Hillary Clinton has received the votes of approximately 48% of the popular vote thus far in the Democratic primary, some 1% less than Barack Obama. She has a lot support, some of it very intensely felt – to the point that some of her supporters say that they’ll vote for John McCain instead of Obama, should his nomination come to pass.
Despite the left’s fears, that’s not going to happen and Kyle Moore (no relation) knows why.
…though I have supported Obama in his presidential run for about a year and a half now, here, in the clarity of the closing of the Democratic primaries, I have the clarity to see that I would gladly vote for him or Clinton in the fall.
This because there is absolutely nothing in McCain’s existence as a potential president that I think I could value.
This is the clarity that has been afforded me once I began to let go of the anger that this emotional primary season has brought me…

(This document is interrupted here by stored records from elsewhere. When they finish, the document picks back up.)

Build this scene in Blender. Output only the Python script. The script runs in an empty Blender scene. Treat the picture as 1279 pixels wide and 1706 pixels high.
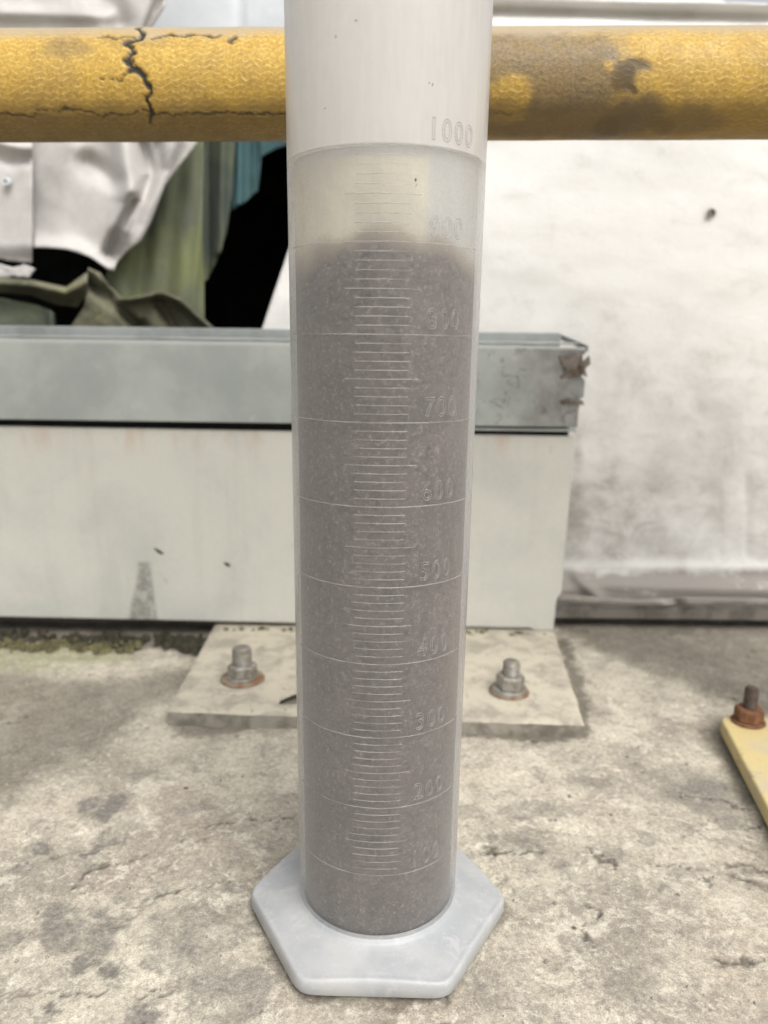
import bpy, bmesh, math, random
import numpy as np
from mathutils import Vector, Matrix

random.seed(7)
sc = bpy.context.scene
C = sc.collection
R_ = math.radians

# ------------------------------------------------------------------ camera, sky, sun, exposure
CAM = np.array([0.00071, -0.30158, 0.24679])
PITCH, ROLL, FPX = 0.21347, 0.0130, 1286.0
fw = np.array([0, math.cos(PITCH), -math.sin(PITCH)])
_r = np.array([1.0, 0, 0]); _u = np.cross(_r, fw)
rt = math.cos(ROLL)*_r + math.sin(ROLL)*_u
up = -math.sin(ROLL)*_r + math.cos(ROLL)*_u
cam_d = bpy.data.cameras.new('camera')
cam = bpy.data.objects.new('camera', cam_d); C.objects.link(cam)
M = Matrix(((rt[0], up[0], -fw[0], CAM[0]), (rt[1], up[1], -fw[1], CAM[1]), (rt[2], up[2], -fw[2], CAM[2]), (0, 0, 0, 1)))
cam.matrix_world = M
cam_d.sensor_width = 36; cam_d.lens = 36*FPX/1706
cam_d.clip_start = 0.01; cam_d.clip_end = 500
cam_d.dof.use_dof = True
cam_d.dof.focus_distance = 0.30
cam_d.dof.aperture_fstop = 9.2
sc.camera = cam

world = bpy.data.worlds.new('World'); sc.world = world
world.use_nodes = True
wt = world.node_tree
bg = wt.nodes['Background']
sky = wt.nodes.new('ShaderNodeTexSky'); sky.sky_type = 'NISHITA'; sky.sun_disc = False
SUN_EL, SUN_AZ = R_(52), R_(150)          # azimuth measured clockwise from +Y (north): sun in front of the scene, to the right
sky.sun_elevation = SUN_EL; sky.sun_rotation = SUN_AZ
sky.dust_density = 4.0; sky.air_density = 1.0
hs = wt.nodes.new('ShaderNodeHueSaturation'); hs.inputs['Saturation'].default_value = 0.22
wt.links.new(sky.outputs[0], hs.inputs['Color']); wt.links.new(hs.outputs[0], bg.inputs[0])
bg.inputs[1].default_value = 0.13
sun_d = bpy.data.lights.new('sun', 'SUN'); sun_d.energy = 1.3; sun_d.angle = R_(35); sun_d.color = (1.0, 0.96, 0.90)
sun = bpy.data.objects.new('sun', sun_d); C.objects.link(sun)
sdir = Vector((math.sin(SUN_AZ)*math.cos(SUN_EL), math.cos(SUN_AZ)*math.cos(SUN_EL), math.sin(SUN_EL)))
sun.rotation_euler = sdir.to_track_quat('Z', 'Y').to_euler(); sun.location = sdir*5
sc.view_settings.view_transform = 'Standard'; sc.view_settings.look = 'None'
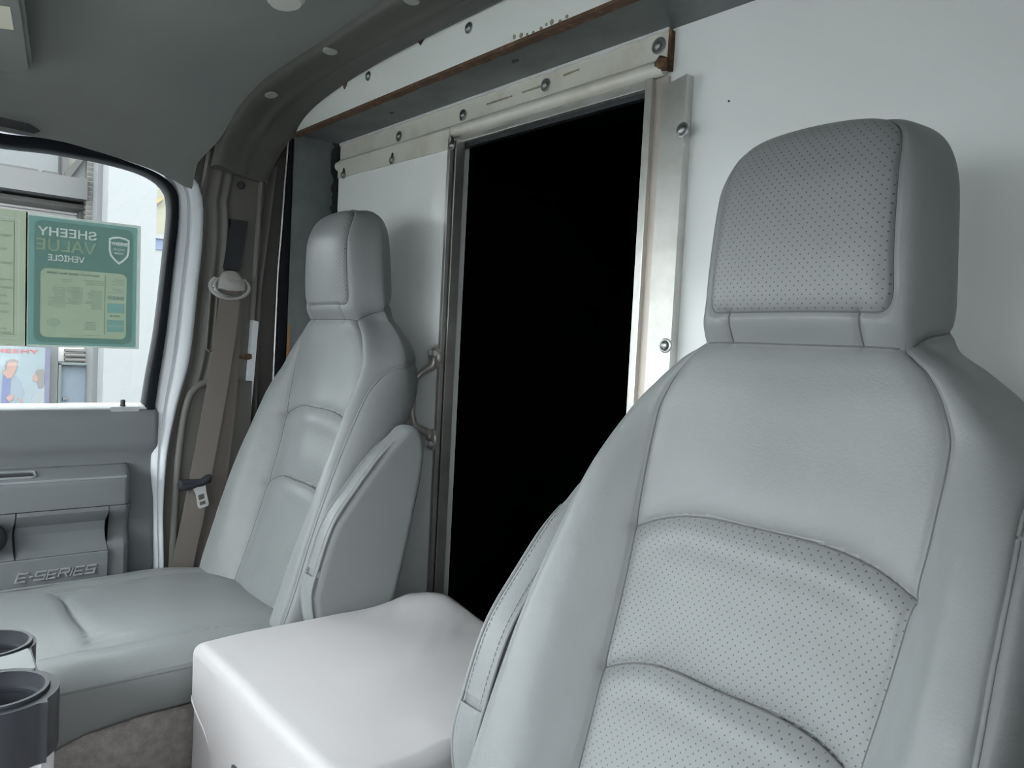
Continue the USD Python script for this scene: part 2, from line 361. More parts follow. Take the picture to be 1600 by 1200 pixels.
# rusty lower lip of the header band and chips of missing paint
ex = np.linspace(XL, XR, 240); ez = SOF - .004 - .002*meshkit.noise(np.stack([ex*40, ex*0, ex*0], -1), 3)
obj('rusty_lip', loft([[(x_, YB - .0014, z_), (x_, YB + .0146, z_), (x_, YB + .0146, SOF + .001), (x_, YB - .0014, SOF + .001)] for x_, z_ in zip(ex, ez)]), 'rust', bw)
for u, v, r in ((660, 57, .011), (540, 131, .008), (612, 176, .004), (805, 95, .005)):
    if v == 176 or v == 95:
        q = onZ(u, v, SOF); a = np.linspace(0, 6.28, 9)[:-1]
        obj('hole', place(extr(Polygon([(r*(1.6 + .4*math.sin(3*t))*math.cos(t), .6*r*math.sin(t)) for t in a]), .002), q - np.array([0, 0, .0015]), (1, 0, 0), (0, 1, 0), (0, 0, 1)), 'black_plastic', bw)
    else:
        q = onY(u, v, YB); a = np.linspace(0, 6.28, 11)[:-1]
        obj('paint_chip', place(extr(Polygon([(r*(1 + .3*math.sin(2*t + u))*math.cos(t), r*(1.2 + .3*math.cos(3*t))*math.sin(t)) for t in a]), .002), q - np.array([0, .0012, 0]), (1, 0, 0), (0, 0, 1), (0, 1, 0)), 'rust', bw)
for i in range(9):    # flaked paint just above the lip
    q = onY(800 + 10*i + 6*rng.random(), 64 - 4.3*i - 7*rng.random(), YB); r = .0012 + .0022*rng.random(); a = np.linspace(0, 6.28, 8)[:-1]
    obj('paint_chip', place(extr(Polygon([(r*(1 + .5*rng.random())*math.cos(t), r*(1 + .6*rng.random())*math.sin(t)) for t in a]), .0012), q - np.array([0, .0008, 0]), (1, 0, 0), (0, 0, 1), (0, 1, 0)), 'dirt', bw)
# wall panels round the opening
OXL, OXR, OZT = -1.242, -.766, .398
obj('wall_panel', wallpoly(sbox(OXR, FL, XR, SOF), YW, .025), 'white_wall', bw)
obj('wall_panel', wallpoly(sbox(XL, FL, OXL - .004, SOF), YW, .025), 'white_wall', bw)
obj('wall_panel', wallpoly(sbox(OXL - .004, OZT, OXR, SOF), YW, .025), 'white_wall', bw)
q = onY(1139, 158, YW); obj('hole', place(lathe([(.0018, -.001), (.0015, .0006), (0, .0008)], 10), q, (1, 0, 0), (0, 0, 1), (0, -1, 0)), 'black_plastic', bw)
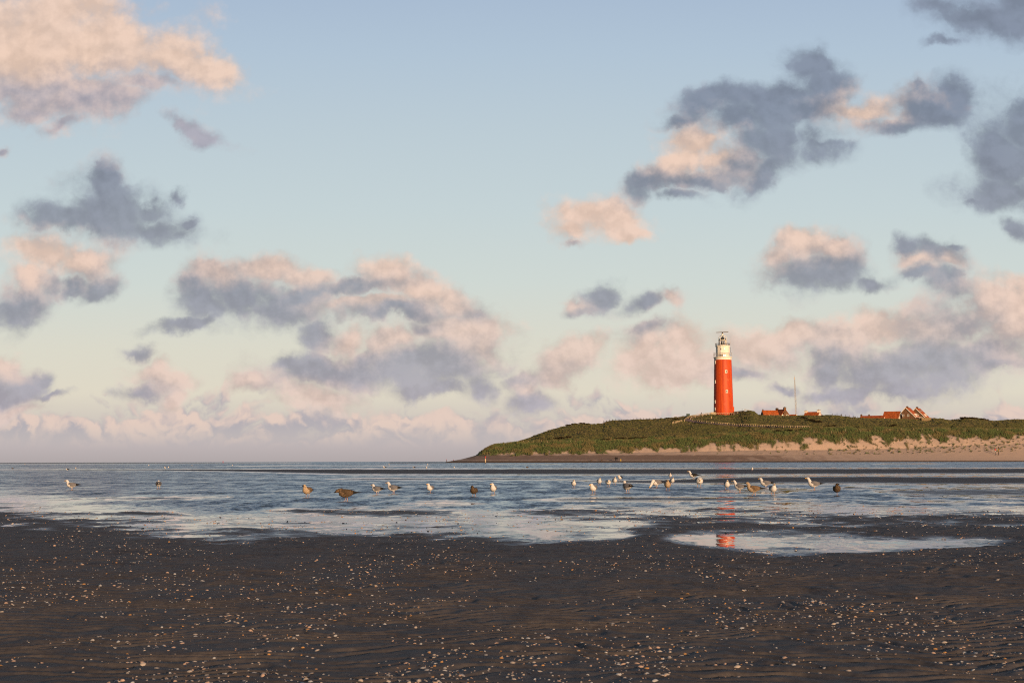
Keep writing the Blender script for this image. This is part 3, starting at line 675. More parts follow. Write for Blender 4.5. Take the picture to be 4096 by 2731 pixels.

Last year many, even most, of Hillary Clinton’s supporters were dead-certain that their candidate was a lock to win the nomination and the presidency. Obama’s "fairy tale" run, to paraphrase Bill C., has shocked them, many of them women, destroyed that certainty, and left them feeling disenfranchised.
But most of them will recover and realize that what Kyle says is right: their views would be better represented by Barack Obama than by John McCain.
This realization, I fear, will be to the detriment of the nation, particularly as relates to matters of international security and domestic finance. But I am fairly well convinced that it will happen, once Hillary’s supporters finish grieving.